Congress president Sitaram Kesri came to Ratnakumari's rescue. "She is my daughter. Don't give her dirty looks," Kesri told Heptullah.

"No, Kesriji, this cellular has become a nuisance. It has marred the solemnity of parliamentary proceedings. Every member is using it. I will take up the matter with Sangmaji to seek a ban on its use inside the House..."

Kesri, green button and the Gowda government

Congress president Sitaram Kesri Congress president Sitaram Kesri is clearly enjoying his new-found celebrity. He is sought by the media. Leaders of the United Front, from Prime Minister Deve Gowda down, try and keep him in good humour. But Chacha Kesri (Uncle Kesri), as he is called by the younger elements in the party, cannot change his free-wheeling style of speaking at this late age.

The other day, while talking to a foreign correspondent, Kesri was at pains to impress him. "The Congress Working Committee has authorised me to press the `green button' whenever I choose to. And the 13-party UF would come down crumbling in a moment...," Kesri told the interviewer who, in turn, asked whether the `green button' was like the nuclear trigger remote control of Russian President Boris Yeltsin.

Kesri had his answer ready. "You see, Yeltsin would think twice before pulling the nuclear trigger. But I am Sitaram Kesri. I would not know when to press the green button because it is here on my shoulder. See, this is my shoulder. This is where I am carrying the burden of the UF. Any moment I can trigger the end of the UF government..."

The interview was duly taped but an AICC general secretary prevailed on the correspondent to delete all references to Kesri's green button.

The Mayawati terror

Arrest warrant out for India's defence minister.' That could soon be the headline in newspapers across the land if the Uttar Pradesh Chief Minister Mayawati Uttar Pradesh Chief Minister Mayawati (left) has her way.

Whether or not that happens, Samajwadi Party leaders are running scared.
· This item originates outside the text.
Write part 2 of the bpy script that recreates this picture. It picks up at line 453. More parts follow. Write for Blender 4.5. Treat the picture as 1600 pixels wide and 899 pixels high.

For they fear that Mayawati would vigorously pursue all the scams pertaining to the Mulayam Singh Yadav government, including the Rs 350 million Ayurveda scam. And, of course, she will probe the shenanigans of Governor Romesh Bhandari in the last 10 months when he was the unquestioned ruler of UP.

The high-profile SP MP, Amar Singh, is so frightened of Mayawati that, instead of playing the master of ceremonies at the Yanni show in Agra for all of its duration, he slipped in and out one evening. "She is a crazy woman, this Mayawati. I cannot trust her. She will arrest me on some ground or the other..." Singh told his friends before getting back to the safety of the capital.